#### Required task
From the first line of the data below, repeat each line exactly until you reach the line with "COL = scene.collection"; include that line too.

#### Records provided
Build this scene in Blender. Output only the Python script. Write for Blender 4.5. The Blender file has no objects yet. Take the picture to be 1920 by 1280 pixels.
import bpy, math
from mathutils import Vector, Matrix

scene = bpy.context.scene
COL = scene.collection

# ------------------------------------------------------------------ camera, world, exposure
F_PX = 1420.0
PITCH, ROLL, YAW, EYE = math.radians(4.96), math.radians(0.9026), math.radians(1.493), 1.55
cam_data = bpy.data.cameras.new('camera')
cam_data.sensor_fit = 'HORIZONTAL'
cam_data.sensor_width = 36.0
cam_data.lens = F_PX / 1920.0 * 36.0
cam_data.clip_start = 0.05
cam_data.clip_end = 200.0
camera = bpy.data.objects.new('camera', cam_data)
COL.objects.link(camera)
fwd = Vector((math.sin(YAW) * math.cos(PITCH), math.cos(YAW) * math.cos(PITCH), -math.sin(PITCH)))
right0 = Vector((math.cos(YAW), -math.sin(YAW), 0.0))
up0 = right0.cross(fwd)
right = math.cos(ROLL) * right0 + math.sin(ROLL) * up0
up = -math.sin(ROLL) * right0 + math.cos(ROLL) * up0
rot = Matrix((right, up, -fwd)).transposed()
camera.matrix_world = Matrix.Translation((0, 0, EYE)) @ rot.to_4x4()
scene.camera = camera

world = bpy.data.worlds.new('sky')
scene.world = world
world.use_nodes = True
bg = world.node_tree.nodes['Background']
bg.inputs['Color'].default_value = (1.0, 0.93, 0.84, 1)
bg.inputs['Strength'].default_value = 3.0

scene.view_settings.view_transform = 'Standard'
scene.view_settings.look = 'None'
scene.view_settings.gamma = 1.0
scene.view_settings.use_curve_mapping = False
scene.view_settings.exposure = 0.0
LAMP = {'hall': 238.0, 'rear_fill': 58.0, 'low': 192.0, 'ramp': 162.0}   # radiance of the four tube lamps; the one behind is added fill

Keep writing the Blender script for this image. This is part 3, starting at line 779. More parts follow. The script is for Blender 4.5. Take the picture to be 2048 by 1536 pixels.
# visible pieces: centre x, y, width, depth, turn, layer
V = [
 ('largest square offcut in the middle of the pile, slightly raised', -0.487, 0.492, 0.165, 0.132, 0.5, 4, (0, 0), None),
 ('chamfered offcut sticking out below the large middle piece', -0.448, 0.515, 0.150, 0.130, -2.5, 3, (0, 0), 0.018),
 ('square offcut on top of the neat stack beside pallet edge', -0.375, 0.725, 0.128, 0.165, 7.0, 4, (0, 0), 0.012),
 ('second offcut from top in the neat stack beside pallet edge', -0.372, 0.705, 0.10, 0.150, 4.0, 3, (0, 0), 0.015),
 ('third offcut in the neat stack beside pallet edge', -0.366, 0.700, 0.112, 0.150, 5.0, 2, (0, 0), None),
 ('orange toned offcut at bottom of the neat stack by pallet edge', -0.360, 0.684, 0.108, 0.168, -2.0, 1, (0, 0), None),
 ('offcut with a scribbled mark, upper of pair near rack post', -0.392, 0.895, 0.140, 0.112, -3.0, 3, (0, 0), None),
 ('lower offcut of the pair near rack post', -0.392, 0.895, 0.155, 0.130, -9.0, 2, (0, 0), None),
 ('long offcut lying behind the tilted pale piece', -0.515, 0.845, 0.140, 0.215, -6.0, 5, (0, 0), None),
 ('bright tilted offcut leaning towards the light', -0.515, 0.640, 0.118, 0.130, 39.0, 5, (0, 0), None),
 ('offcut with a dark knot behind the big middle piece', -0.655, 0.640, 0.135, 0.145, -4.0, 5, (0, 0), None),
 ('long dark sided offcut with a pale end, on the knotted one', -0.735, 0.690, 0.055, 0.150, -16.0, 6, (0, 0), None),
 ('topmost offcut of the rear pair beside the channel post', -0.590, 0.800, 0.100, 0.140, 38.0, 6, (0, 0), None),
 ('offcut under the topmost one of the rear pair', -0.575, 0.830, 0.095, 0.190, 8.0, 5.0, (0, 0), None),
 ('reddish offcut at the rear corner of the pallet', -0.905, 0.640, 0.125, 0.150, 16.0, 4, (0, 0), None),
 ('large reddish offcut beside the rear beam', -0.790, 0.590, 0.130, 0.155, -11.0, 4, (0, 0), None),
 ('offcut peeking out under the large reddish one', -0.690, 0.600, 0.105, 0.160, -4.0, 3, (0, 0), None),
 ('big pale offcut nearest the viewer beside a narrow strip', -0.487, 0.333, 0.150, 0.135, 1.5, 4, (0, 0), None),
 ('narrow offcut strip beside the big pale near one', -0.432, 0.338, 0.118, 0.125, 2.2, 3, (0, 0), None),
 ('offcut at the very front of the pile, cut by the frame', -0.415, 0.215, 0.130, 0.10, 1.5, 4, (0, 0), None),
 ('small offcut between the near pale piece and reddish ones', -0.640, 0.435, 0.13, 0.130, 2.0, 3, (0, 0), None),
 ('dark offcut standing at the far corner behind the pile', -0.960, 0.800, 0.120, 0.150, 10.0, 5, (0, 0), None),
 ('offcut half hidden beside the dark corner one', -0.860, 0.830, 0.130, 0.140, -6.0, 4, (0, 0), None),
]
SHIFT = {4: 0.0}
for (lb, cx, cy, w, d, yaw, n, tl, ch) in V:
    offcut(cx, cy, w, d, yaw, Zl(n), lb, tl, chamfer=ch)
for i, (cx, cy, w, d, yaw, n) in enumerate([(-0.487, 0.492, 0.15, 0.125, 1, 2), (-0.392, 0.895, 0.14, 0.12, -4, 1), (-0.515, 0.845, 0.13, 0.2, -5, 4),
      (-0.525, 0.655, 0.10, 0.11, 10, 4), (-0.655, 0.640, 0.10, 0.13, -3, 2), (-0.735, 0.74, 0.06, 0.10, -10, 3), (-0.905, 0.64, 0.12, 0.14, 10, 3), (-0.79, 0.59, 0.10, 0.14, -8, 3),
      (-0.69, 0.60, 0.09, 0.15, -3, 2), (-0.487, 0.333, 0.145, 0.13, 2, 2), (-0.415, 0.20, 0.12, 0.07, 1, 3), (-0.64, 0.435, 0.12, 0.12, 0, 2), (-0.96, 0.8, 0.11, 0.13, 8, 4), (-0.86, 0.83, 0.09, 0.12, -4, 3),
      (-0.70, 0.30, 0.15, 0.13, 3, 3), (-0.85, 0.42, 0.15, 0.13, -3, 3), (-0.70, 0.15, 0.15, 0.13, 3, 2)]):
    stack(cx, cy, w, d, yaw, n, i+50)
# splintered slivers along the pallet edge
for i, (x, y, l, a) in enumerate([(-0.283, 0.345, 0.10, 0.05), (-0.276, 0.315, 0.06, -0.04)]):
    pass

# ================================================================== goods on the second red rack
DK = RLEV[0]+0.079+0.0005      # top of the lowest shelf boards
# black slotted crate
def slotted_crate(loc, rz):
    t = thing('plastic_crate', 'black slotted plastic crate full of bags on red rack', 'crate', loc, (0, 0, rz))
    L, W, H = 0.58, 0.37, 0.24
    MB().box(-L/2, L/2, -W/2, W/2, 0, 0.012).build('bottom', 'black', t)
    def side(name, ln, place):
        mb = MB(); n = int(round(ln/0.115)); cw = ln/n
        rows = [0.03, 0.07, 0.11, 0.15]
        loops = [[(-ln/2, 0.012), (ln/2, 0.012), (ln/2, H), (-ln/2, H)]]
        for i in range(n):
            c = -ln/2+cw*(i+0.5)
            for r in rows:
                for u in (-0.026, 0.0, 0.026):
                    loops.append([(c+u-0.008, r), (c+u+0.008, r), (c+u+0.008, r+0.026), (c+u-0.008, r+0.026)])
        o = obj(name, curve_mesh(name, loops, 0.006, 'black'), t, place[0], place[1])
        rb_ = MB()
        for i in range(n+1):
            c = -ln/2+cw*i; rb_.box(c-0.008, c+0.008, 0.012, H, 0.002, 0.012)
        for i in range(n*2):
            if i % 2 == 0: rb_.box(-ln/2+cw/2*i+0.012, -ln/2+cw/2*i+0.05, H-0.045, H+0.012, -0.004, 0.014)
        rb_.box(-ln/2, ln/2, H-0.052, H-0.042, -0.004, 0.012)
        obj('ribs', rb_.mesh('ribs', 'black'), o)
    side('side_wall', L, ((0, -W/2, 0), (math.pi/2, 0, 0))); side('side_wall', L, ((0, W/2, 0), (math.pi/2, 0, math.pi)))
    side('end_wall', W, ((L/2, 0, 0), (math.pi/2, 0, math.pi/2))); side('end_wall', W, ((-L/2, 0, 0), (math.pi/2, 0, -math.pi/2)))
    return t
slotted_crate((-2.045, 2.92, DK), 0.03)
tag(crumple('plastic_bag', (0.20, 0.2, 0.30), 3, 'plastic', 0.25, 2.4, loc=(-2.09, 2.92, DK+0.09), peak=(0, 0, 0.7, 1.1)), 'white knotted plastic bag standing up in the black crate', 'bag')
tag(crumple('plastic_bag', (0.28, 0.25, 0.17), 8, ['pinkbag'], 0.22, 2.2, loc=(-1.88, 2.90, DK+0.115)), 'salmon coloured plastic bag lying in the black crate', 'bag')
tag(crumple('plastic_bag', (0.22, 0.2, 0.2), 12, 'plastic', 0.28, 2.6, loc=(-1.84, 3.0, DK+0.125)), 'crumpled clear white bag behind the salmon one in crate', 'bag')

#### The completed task
Build this scene in Blender. Output only the Python script. Write for Blender 4.5. The Blender file has no objects yet. Take the picture to be 1920 by 1280 pixels.
import bpy, math
from mathutils import Vector, Matrix

scene = bpy.context.scene
COL = scene.collection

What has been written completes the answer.